Durante os últimos 50 anos o
nosso país mudou muito. Se mudou muito neste intervalo de tempo, imaginem o que
não mudou desde o século XIX, data da última grande reforma administrativa. Apesar
disso, a nossa organização não sofreu adaptações, não levando em linha de conta
que o país se desertificou em certas áreas mas também cresceu muito noutras. Quem
começou a ler este blogue em 2005 sabe que não embarquei nesta opinião o ano
passado, quando a questão saltou para a discussão pública: há muito que venho
defendendo uma reorganização do Estado que passa pela restruturação da divisão
administrativa e pela alteração da Lei Eleitoral, nomeadamente com a criação
dos círculos uninominais.
Graças à manutenção de uma
estrutura territorial de base, encetada a partir de 1832 por Mouzinho da
Silveira, agravada pela galopante criação de novos municípios e freguesias
entre as décadas de 70 e 90, vivemos uma realidade que não tem paralelo a nível
da Europa ocidental. A verdade é que temos hoje distritos que são uma
aberração, concelhos a mais, freguesias a mais e um país assimétrico sob todos
os pontos de vista.
O poder local foi, em devido tempo, e
honra lhe seja feita por isso, motor do desenvolvimento territorial. Entretanto
muito mudou, tendo-se alterado, de forma muitas vezes extrema, as envolventes
social, económica, política e até mesmo ambiental, o que impõe que o poder
local se adapte. Os interesses partidários têm anulado qualquer tentativa de
mexer nesta “vaca sagrada”, em muitos casos responsabilidade de dinossauros e
políticos profissionais sem a mínima competência para ocupar cargos públicos.

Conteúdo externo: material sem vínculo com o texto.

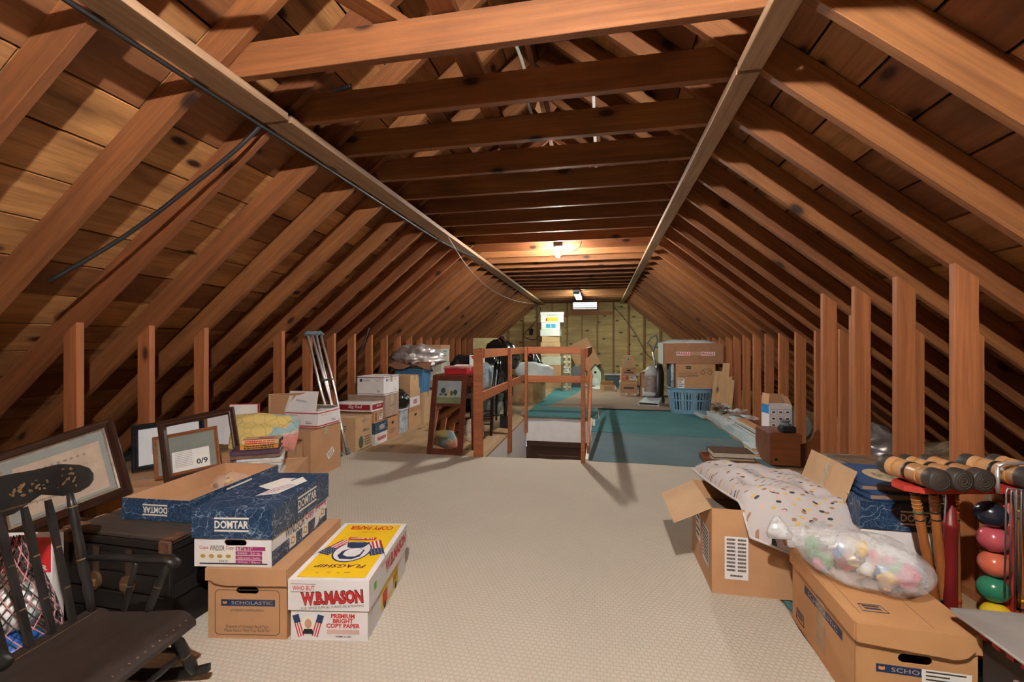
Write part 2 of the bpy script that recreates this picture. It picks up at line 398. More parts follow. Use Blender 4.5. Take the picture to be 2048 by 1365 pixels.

Dito isto, acrescento que esta
reforma não é verdadeiramente abrangente, quer ao nível do território
(envolvendo também, pelo menos, as autarquias), quer ao nível estrutural
(competências, lei eleitoral, organização, etc), para ter da minha parte uma concordância
absoluta, pois fica circunscrita a muito pouco, ou quase nada, centrando-se
apenas nas freguesias. E mesmo aqui de uma forma
muito vaga e redutora: o simples cumprimento de um critério numérico do número
de freguesias por município que permita a redução de cerca de 25% das 4.259
existentes no total.
A verdade é que também
alguns dos principais argumentos de contestação a esta “mísera” reforma são
igualmente redutores e fáceis de “desmontar”: maior escala e dimensão não são
necessariamente negativas, antes pelo contrário permitirão uma maior e melhor
resposta às exigências dos cidadãos e à qualidade de vida a proporcionar, com
melhores serviços e maiores recursos. A questão é que o Governo não definiu ainda
nenhum critério de aumento de competências para as juntas, de recursos
financeiros, de alargamento de atribuições. A título de exemplo, não foi capaz
de definir qual o valor da transferência orçamental no caso de agregação/fusão
de duas freguesias: o valor será o somatório dos valores actuais de cada uma
das freguesias? Será maior? Será menor?
As vozes contra a reforma
argumentam ainda que o peso das freguesias no orçamento do Estado é
insignificante. Do ponto de vista da transferência directa das verbas
correspondentes a cada freguesia tal é verdade. A redução (cerca de 6,5 milhões
de euros) é insignificante, mas não despiciente, para a recuperação da despesa
pública. Só que os gastos com as freguesias (e municípios) não se reduzem ou
confinam a essa transferência orçamental. Há a duplicação de
investimentos/equipamentos e infraestruturas, “erguidos” com dinheiros públicos
e financiamentos do Estado (ou através deste), que empolam o real “custo” de
uma freguesia.
Concordando com o princípio
subjacente à actual reforma, tenho que dizer que esta não promove a autonomia
deliberativa (de decisão) dos municípios, não tem em conta as suas
especificidades (por exemplo, interioridade, litoral, desenvolvimento
económico), nem existe qualquer quantificação, especificação ou fundamentação
ou definição de critérios em relação aos objectivos definidos na própria Lei
22/2012: promoção da coesão territorial e do desenvolvimento local; alargamento
das atribuições, competências e recursos; capacidade de intervenção da junta de
freguesia; melhoria dos serviços públicos prestados às populações; ganhos de
escala, de eficiência e de massa crítica. A verdade é que nenhum destes
objectivos ou princípios foram, pelo Governo e no referido diploma legal, que
prova o regime jurídico da reorganização administrativa territorial autárquica,
especificados, quantificados e esclarecidos.